WHAT IS NEEDED
Return, unaltered, every line from the beginning of the material below up to and including the one with "return h[0] + n * off, n".

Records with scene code
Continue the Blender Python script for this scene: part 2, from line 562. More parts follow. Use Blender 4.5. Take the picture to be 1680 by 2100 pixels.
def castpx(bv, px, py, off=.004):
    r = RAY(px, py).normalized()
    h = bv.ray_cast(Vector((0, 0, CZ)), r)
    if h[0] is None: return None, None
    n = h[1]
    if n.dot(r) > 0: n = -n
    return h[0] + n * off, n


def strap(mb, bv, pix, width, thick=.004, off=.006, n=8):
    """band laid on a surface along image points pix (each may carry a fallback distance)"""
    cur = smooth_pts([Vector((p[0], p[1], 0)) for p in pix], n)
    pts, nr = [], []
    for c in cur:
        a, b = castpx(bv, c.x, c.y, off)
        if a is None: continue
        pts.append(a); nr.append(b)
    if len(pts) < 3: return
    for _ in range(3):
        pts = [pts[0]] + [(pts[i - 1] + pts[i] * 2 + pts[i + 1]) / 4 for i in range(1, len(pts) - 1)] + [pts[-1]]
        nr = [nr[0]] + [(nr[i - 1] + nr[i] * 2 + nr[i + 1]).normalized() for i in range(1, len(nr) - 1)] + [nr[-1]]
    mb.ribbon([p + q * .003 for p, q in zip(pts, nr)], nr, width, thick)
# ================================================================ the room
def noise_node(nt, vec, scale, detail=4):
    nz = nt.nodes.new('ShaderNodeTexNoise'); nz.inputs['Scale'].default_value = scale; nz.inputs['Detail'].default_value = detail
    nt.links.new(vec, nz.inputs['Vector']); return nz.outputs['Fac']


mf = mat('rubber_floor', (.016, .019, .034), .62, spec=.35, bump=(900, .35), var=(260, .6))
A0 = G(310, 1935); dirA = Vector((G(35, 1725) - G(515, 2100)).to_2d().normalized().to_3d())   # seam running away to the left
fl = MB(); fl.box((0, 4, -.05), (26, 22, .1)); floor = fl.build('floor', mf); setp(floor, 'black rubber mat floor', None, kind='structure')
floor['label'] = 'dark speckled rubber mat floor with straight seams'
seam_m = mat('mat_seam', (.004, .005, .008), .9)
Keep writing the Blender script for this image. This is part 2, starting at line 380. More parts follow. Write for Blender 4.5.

FINISHED TASK
Continue the Blender Python script for this scene: part 2, from line 562. More parts follow. Use Blender 4.5. Take the picture to be 1680 by 2100 pixels.
def castpx(bv, px, py, off=.004):
    r = RAY(px, py).normalized()
    h = bv.ray_cast(Vector((0, 0, CZ)), r)
    if h[0] is None: return None, None
    n = h[1]
    if n.dot(r) > 0: n = -n
    return h[0] + n * off, n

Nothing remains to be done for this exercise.